Il en est même une quatrième toute récente au premier exercice de laquelle j'ai eu l'honneur d'être invité à Cambridge, à deux pas du vénérable King's College noyé dans la verdure des berges de la rivière Cam, au laboratoire de Microsoft Research en Europe. Organisé par Microsoft IP Ventures, une toute nouvelle division de l'éditeur, le séminaire était consacré à la présentation d'un panel de nouvelles technologies dévelopées par Microsoft Research que l'éditeur cherche à essaimer hors de ses laboratoires. Microsoft IP Ventures, qui agit comme une agence interne de valorisation de l'innovation, cherche ainsi à réunir équipes entrepreneuriales, investisseurs et spécialistes de marketing autour de technologies mûries dans ses labos. Les accords sont discutés au cas par cas avec des licences d'exploitation exclusives ou non exclusives et des conditions financières variant d'une indépendance totale à une prise éventuelle de participation au capital des startup essaimées. Le jour même du séminaire Wallop, une jeune pousse américaine parmi les premières bénéficiaires de ce système, mettait en ligne son site offrant des services comparables à MySpace mais sans le modèle publicitaire qui fait aujourd'hui l'admiration béate des observateurs.
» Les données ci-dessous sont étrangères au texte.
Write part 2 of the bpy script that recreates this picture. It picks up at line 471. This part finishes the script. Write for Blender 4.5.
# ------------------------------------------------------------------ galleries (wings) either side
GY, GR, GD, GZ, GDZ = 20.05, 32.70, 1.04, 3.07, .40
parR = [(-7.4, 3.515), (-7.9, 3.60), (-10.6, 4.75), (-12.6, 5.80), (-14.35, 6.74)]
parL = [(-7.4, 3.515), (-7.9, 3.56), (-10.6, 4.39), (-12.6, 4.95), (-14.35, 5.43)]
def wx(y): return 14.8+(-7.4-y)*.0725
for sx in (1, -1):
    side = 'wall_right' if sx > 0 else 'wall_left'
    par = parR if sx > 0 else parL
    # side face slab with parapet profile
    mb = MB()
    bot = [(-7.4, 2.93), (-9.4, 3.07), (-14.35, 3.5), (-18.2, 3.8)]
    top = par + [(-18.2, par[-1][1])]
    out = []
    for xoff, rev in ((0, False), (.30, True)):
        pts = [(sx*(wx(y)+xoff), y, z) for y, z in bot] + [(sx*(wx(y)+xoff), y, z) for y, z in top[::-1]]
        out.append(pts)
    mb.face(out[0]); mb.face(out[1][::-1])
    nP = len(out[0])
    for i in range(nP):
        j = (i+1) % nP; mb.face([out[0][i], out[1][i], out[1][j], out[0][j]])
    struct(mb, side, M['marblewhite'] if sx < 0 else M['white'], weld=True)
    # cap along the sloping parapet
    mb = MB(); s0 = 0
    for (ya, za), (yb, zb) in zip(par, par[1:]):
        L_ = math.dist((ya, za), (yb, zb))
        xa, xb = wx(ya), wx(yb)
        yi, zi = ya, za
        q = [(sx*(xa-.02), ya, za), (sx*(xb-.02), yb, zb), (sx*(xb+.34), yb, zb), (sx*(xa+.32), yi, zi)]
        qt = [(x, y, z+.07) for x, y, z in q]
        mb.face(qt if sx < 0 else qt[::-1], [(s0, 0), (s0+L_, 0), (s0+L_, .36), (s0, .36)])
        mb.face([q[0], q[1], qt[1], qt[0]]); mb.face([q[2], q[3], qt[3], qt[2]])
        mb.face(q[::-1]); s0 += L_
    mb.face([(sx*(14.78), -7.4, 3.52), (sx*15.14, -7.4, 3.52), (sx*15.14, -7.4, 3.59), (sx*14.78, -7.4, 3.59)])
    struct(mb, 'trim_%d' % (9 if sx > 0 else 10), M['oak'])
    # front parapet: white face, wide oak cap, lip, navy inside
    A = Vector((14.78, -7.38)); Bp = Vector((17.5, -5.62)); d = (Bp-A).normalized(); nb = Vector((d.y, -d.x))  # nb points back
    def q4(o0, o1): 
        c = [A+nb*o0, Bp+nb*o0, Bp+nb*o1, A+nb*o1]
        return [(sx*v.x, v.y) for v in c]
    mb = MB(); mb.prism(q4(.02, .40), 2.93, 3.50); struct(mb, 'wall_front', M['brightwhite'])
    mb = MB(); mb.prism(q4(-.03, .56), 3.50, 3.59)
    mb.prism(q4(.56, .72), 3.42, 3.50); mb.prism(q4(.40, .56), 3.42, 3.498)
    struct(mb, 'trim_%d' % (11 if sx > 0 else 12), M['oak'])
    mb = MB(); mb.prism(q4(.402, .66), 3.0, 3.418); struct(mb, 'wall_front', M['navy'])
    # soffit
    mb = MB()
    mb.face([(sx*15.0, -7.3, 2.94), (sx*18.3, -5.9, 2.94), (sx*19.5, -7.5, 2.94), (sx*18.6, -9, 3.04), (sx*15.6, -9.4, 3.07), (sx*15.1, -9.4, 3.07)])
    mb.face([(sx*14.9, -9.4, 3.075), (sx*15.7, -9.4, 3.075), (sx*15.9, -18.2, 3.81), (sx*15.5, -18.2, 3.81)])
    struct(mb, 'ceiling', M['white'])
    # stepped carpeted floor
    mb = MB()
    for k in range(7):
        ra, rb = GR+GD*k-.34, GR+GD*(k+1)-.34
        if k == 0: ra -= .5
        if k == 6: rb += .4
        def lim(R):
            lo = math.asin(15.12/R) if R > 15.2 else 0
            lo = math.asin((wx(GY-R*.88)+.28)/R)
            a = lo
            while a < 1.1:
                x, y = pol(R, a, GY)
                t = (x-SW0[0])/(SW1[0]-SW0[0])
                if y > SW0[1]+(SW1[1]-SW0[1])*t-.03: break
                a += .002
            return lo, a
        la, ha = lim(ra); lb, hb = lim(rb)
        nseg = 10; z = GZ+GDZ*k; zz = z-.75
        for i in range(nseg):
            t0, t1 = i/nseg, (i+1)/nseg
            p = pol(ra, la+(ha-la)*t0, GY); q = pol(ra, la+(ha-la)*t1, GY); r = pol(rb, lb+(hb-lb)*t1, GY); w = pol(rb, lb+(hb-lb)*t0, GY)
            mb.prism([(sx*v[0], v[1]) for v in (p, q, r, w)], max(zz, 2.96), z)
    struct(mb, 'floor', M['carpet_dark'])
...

Skinkers, européenne quant à elle, qui a récupéré des travaux de Microsoft Research sur les middleware de messagerie instantanée, était également présente pour témoigner du coup d'accélérateur que représentait cet adoubement de Microsoft pour une très jeune société.

Face à la menace d'engorgement du système actuel de protection et de diffusion de la propriété intellectuelle logiciel qui est confronté à la montée en puissance des nouvelles architectures et des nouveaux usages liés au Web, les solutions créatives des acteurs de l'industrie se multiplient.